- [BRIEF] Do not include the pictures; repeat the rest of the data exactly.

- [GIVEN MATERIAL]

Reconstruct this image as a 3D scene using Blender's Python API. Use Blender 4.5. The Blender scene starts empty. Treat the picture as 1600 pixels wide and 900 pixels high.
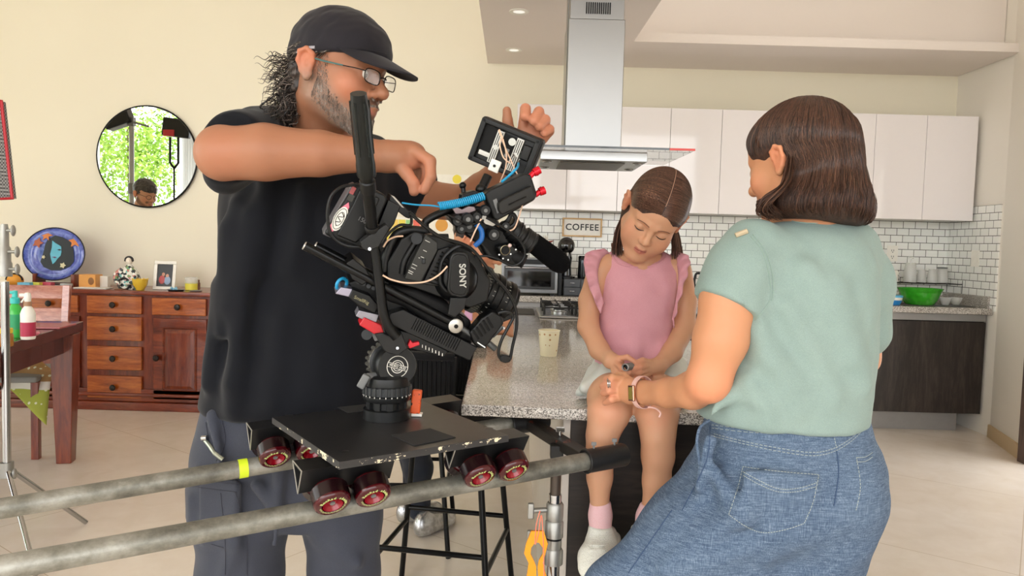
import bpy, bmesh, math, random
import numpy as np
from mathutils import Vector, Matrix, Quaternion
from mathutils.bvhtree import BVHTree
random.seed(7)
C = bpy.context.scene.collection
SC = bpy.context.scene
pi = math.pi

# ---------------------------------------------------------------- camera, world, light, exposure
CAM = Vector((0, 0, 1.28)); FL = 1155.0
CAM_M = Matrix.Rotation(math.radians(90 - 3.32), 3, 'X') @ Matrix.Rotation(math.radians(1.6), 3, 'Z')
cd = bpy.data.cameras.new('camera'); cam = bpy.data.objects.new('camera', cd); C.objects.link(cam)
cam.matrix_world = Matrix.Translation(CAM) @ CAM_M.to_4x4()
cd.sensor_width = 36; cd.lens = FL / 1600 * 36; cd.clip_start = .05
SC.camera = cam
SC.view_settings.view_transform = 'Standard'; SC.view_settings.look = 'None'
SC.view_settings.exposure = 0.10; SC.view_settings.gamma = 1; SC.view_settings.use_curve_mapping = False
SC.cycles.use_denoising = True
SC.cycles.max_bounces = 8; SC.cycles.diffuse_bounces = 5; SC.cycles.glossy_bounces = 4; SC.cycles.transparent_max_bounces = 8
SC.cycles.transmission_bounces = 6
SC.cycles.caustics_reflective = False; SC.cycles.caustics_refractive = False

w = bpy.data.worlds.new('sky'); SC.world = w; w.use_nodes = True
nt = w.node_tree; nt.nodes.clear()
bgn = nt.nodes.new('ShaderNodeBackground'); wo = nt.nodes.new('ShaderNodeOutputWorld')
bgn.inputs[0].default_value = (.985, .99, 1.0, 1); bgn.inputs[1].default_value = 4.1
nt.links.new(bgn.outputs[0], wo.inputs[0])

def area_light(name, loc, target, sx, sy, power, col):
    l = bpy.data.lights.new(name, 'AREA'); l.shape = 'RECTANGLE'; l.size = sx; l.size_y = sy
    l.energy = power; l.color = col
    o = bpy.data.objects.new(name, l); C.objects.link(o); o.location = loc
    o.rotation_euler = (Vector(target) - Vector(loc)).to_track_quat('-Z', 'Y').to_euler()
    return o
sun = bpy.data.lights.new('sun', 'SUN'); sun.energy = 0.0
# softboxes / daylight of the window wall (left and behind the photographer)
LIGHT_A = area_light('window_daylight', (-4.2, -2.3, 2.6), (-.2, 3.2, 1.1), 3.2, 2.2, 60, (1, .97, .92))

# ---------------------------------------------------------------- pixel helpers
def ray(px, py):
    return CAM_M @ Vector(((px - 800) / FL, -(py - 450) / FL, -1))
def P(px, py, Y):
    d = ray(px, py); return CAM + d * (Y / d.y)
def G(px, py, z):
    d = ray(px, py); return CAM + d * ((z - CAM.z) / d.z)

# ---------------------------------------------------------------- materials
def lin(c):
    if isinstance(c, str):
        c = [int(c[i:i+2], 16) / 255 for i in (0, 2, 4)]
    return tuple(((x / 12.92) if x <= .04045 else ((x + .055) / 1.055) ** 2.4) for x in c[:3]) + (1,)
MATS = {}
class N:
    def __init__(s, name):
        s.m = bpy.data.materials.new(name); s.m.use_nodes = True; s.t = s.m.node_tree; s.n = s.t.nodes; s.l = s.t.links
        s.b = s.n['Principled BSDF']; s.o = s.n['Material Output']
    def node(s, typ, **kw):
        n = s.n.new(typ)
        for k, v in kw.items():
            if k.startswith('i_'):
                key = k[2:].replace('_', ' ')
                n.inputs[key].default_value = v
            else: setattr(n, k, v)
        return n
    def link(s, a, b): s.l.new(a, b)
    def coords(s, kind='Object', scale=(1, 1, 1), rot=(0, 0, 0)):
        tc = s.node('ShaderNodeTexCoord'); mp = s.node('ShaderNodeMapping')
        mp.inputs['Scale'].default_value = scale; mp.inputs['Rotation'].default_value = rot
        s.link(tc.outputs[kind], mp.inputs[0]); return mp.outputs[0]
    def noise(s, co, scale, detail=4, rough=.5, dist=0):
        n = s.node('ShaderNodeTexNoise'); n.inputs['Scale'].default_value = scale; n.inputs['Detail'].default_value = detail
        n.inputs['Roughness'].default_value = rough; n.inputs['Distortion'].default_value = dist
        if co: s.link(co, n.inputs['Vector'])
        return n.outputs['Fac']
    def ramp(s, fac, stops, interp='LINEAR'):
        r = s.node('ShaderNodeValToRGB'); r.color_ramp.interpolation = interp
        e = r.color_ramp.elements
        while len(e) < len(stops): e.new(.5)
        for i, (p, c) in enumerate(stops):
            e[i].position = p; e[i].color = lin(c) if not isinstance(c, float) else (c, c, c, 1)
        s.link(fac, r.inputs[0]); return r.outputs[0]
    def mix(s, fac, a, b, typ='MIX'):
        m = s.node('ShaderNodeMix'); m.data_type = 'RGBA'; m.blend_type = typ
        for i, v in ((0, fac), (6, a), (7, b)):
            if isinstance(v, (int, float)): m.inputs[i].default_value = v
            elif isinstance(v, (tuple, str)): m.inputs[i].default_value = lin(v)
            else: s.link(v, m.inputs[i])
        return m.outputs[2]
    def col(s, v):
        if isinstance(v, (tuple, str)): s.b.inputs['Base Color'].default_value = lin(v)
        else: s.link(v, s.b.inputs['Base Color'])
    def bump(s, h, strength=.2, dist=.01):
        b = s.node('ShaderNodeBump'); b.inputs['Strength'].default_value = strength; b.inputs['Distance'].default_value = dist
        s.link(h, b.inputs['Height']); s.link(b.outputs[0], s.b.inputs['Normal'])
    def set(s, rough=None, metal=None, spec=None, coat=None, trans=None, ior=None, sss=None, alpha=None, sheen=None):
        i = s.b.inputs
        if rough is not None: i['Roughness'].default_value = rough
        if metal is not None: i['Metallic'].default_value = metal
        if spec is not None: i['Specular IOR Level'].default_value = spec
        if coat is not None: i['Coat Weight'].default_value = coat; i['Coat Roughness'].default_value = .05
        if trans is not None: i['Transmission Weight'].default_value = trans
        if ior is not None: i['IOR'].default_value = ior
        if alpha is not None: i['Alpha'].default_value = alpha
        if sheen is not None: i['Sheen Weight'].default_value = sheen
        if sss is not None:
            i['Subsurface Weight'].default_value = sss; i['Subsurface Radius'].default_value = (1, .35, .2); i['Subsurface Scale'].default_value = .008
        return s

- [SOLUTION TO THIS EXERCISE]
Reconstruct this image as a 3D scene using Blender's Python API. Use Blender 4.5. The Blender scene starts empty. Treat the picture as 1600 pixels wide and 900 pixels high.
import bpy, bmesh, math, random
import numpy as np
from mathutils import Vector, Matrix, Quaternion
from mathutils.bvhtree import BVHTree
random.seed(7)
C = bpy.context.scene.collection
SC = bpy.context.scene
pi = math.pi

# ---------------------------------------------------------------- camera, world, light, exposure
CAM = Vector((0, 0, 1.28)); FL = 1155.0
CAM_M = Matrix.Rotation(math.radians(90 - 3.32), 3, 'X') @ Matrix.Rotation(math.radians(1.6), 3, 'Z')
cd = bpy.data.cameras.new('camera'); cam = bpy.data.objects.new('camera', cd); C.objects.link(cam)
cam.matrix_world = Matrix.Translation(CAM) @ CAM_M.to_4x4()
cd.sensor_width = 36; cd.lens = FL / 1600 * 36; cd.clip_start = .05
SC.camera = cam
SC.view_settings.view_transform = 'Standard'; SC.view_settings.look = 'None'
SC.view_settings.exposure = 0.10; SC.view_settings.gamma = 1; SC.view_settings.use_curve_mapping = False
SC.cycles.use_denoising = True
SC.cycles.max_bounces = 8; SC.cycles.diffuse_bounces = 5; SC.cycles.glossy_bounces = 4; SC.cycles.transparent_max_bounces = 8
SC.cycles.transmission_bounces = 6
SC.cycles.caustics_reflective = False; SC.cycles.caustics_refractive = False

w = bpy.data.worlds.new('sky'); SC.world = w; w.use_nodes = True
nt = w.node_tree; nt.nodes.clear()
bgn = nt.nodes.new('ShaderNodeBackground'); wo = nt.nodes.new('ShaderNodeOutputWorld')
bgn.inputs[0].default_value = (.985, .99, 1.0, 1); bgn.inputs[1].default_value = 4.1
nt.links.new(bgn.outputs[0], wo.inputs[0])

def area_light(name, loc, target, sx, sy, power, col):
    l = bpy.data.lights.new(name, 'AREA'); l.shape = 'RECTANGLE'; l.size = sx; l.size_y = sy
    l.energy = power; l.color = col
    o = bpy.data.objects.new(name, l); C.objects.link(o); o.location = loc
    o.rotation_euler = (Vector(target) - Vector(loc)).to_track_quat('-Z', 'Y').to_euler()
    return o
sun = bpy.data.lights.new('sun', 'SUN'); sun.energy = 0.0
# softboxes / daylight of the window wall (left and behind the photographer)
LIGHT_A = area_light('window_daylight', (-4.2, -2.3, 2.6), (-.2, 3.2, 1.1), 3.2, 2.2, 60, (1, .97, .92))

# ---------------------------------------------------------------- pixel helpers
def ray(px, py):
    return CAM_M @ Vector(((px - 800) / FL, -(py - 450) / FL, -1))
def P(px, py, Y):
    d = ray(px, py); return CAM + d * (Y / d.y)
def G(px, py, z):
    d = ray(px, py); return CAM + d * ((z - CAM.z) / d.z)

# ---------------------------------------------------------------- materials
def lin(c):
    if isinstance(c, str):
        c = [int(c[i:i+2], 16) / 255 for i in (0, 2, 4)]
    return tuple(((x / 12.92) if x <= .04045 else ((x + .055) / 1.055) ** 2.4) for x in c[:3]) + (1,)
MATS = {}
class N:
    def __init__(s, name):
        s.m = bpy.data.materials.new(name); s.m.use_nodes = True; s.t = s.m.node_tree; s.n = s.t.nodes; s.l = s.t.links
        s.b = s.n['Principled BSDF']; s.o = s.n['Material Output']
    def node(s, typ, **kw):
        n = s.n.new(typ)
        for k, v in kw.items():
            if k.startswith('i_'):
                key = k[2:].replace('_', ' ')
                n.inputs[key].default_value = v
            else: setattr(n, k, v)
        return n
    def link(s, a, b): s.l.new(a, b)
    def coords(s, kind='Object', scale=(1, 1, 1), rot=(0, 0, 0)):
        tc = s.node('ShaderNodeTexCoord'); mp = s.node('ShaderNodeMapping')
        mp.inputs['Scale'].default_value = scale; mp.inputs['Rotation'].default_value = rot
        s.link(tc.outputs[kind], mp.inputs[0]); return mp.outputs[0]
    def noise(s, co, scale, detail=4, rough=.5, dist=0):
        n = s.node('ShaderNodeTexNoise'); n.inputs['Scale'].default_value = scale; n.inputs['Detail'].default_value = detail
        n.inputs['Roughness'].default_value = rough; n.inputs['Distortion'].default_value = dist
        if co: s.link(co, n.inputs['Vector'])
        return n.outputs['Fac']
    def ramp(s, fac, stops, interp='LINEAR'):
        r = s.node('ShaderNodeValToRGB'); r.color_ramp.interpolation = interp
        e = r.color_ramp.elements
        while len(e) < len(stops): e.new(.5)
        for i, (p, c) in enumerate(stops):
            e[i].position = p; e[i].color = lin(c) if not isinstance(c, float) else (c, c, c, 1)
        s.link(fac, r.inputs[0]); return r.outputs[0]
    def mix(s, fac, a, b, typ='MIX'):
        m = s.node('ShaderNodeMix'); m.data_type = 'RGBA'; m.blend_type = typ
        for i, v in ((0, fac), (6, a), (7, b)):
            if isinstance(v, (int, float)): m.inputs[i].default_value = v
            elif isinstance(v, (tuple, str)): m.inputs[i].default_value = lin(v)
            else: s.link(v, m.inputs[i])
        return m.outputs[2]
    def col(s, v):
        if isinstance(v, (tuple, str)): s.b.inputs['Base Color'].default_value = lin(v)
        else: s.link(v, s.b.inputs['Base Color'])
    def bump(s, h, strength=.2, dist=.01):
        b = s.node('ShaderNodeBump'); b.inputs['Strength'].default_value = strength; b.inputs['Distance'].default_value = dist
        s.link(h, b.inputs['Height']); s.link(b.outputs[0], s.b.inputs['Normal'])
    def set(s, rough=None, metal=None, spec=None, coat=None, trans=None, ior=None, sss=None, alpha=None, sheen=None):
        i = s.b.inputs
        if rough is not None: i['Roughness'].default_value = rough
        if metal is not None: i['Metallic'].default_value = metal
        if spec is not None: i['Specular IOR Level'].default_value = spec
        if coat is not None: i['Coat Weight'].default_value = coat; i['Coat Roughness'].default_value = .05
        if trans is not None: i['Transmission Weight'].default_value = trans
        if ior is not None: i['IOR'].default_value = ior
        if alpha is not None: i['Alpha'].default_value = alpha
        if sheen is not None: i['Sheen Weight'].default_value = sheen
        if sss is not None:
            i['Subsurface Weight'].default_value = sss; i['Subsurface Radius'].default_value = (1, .35, .2); i['Subsurface Scale'].default_value = .008
        return s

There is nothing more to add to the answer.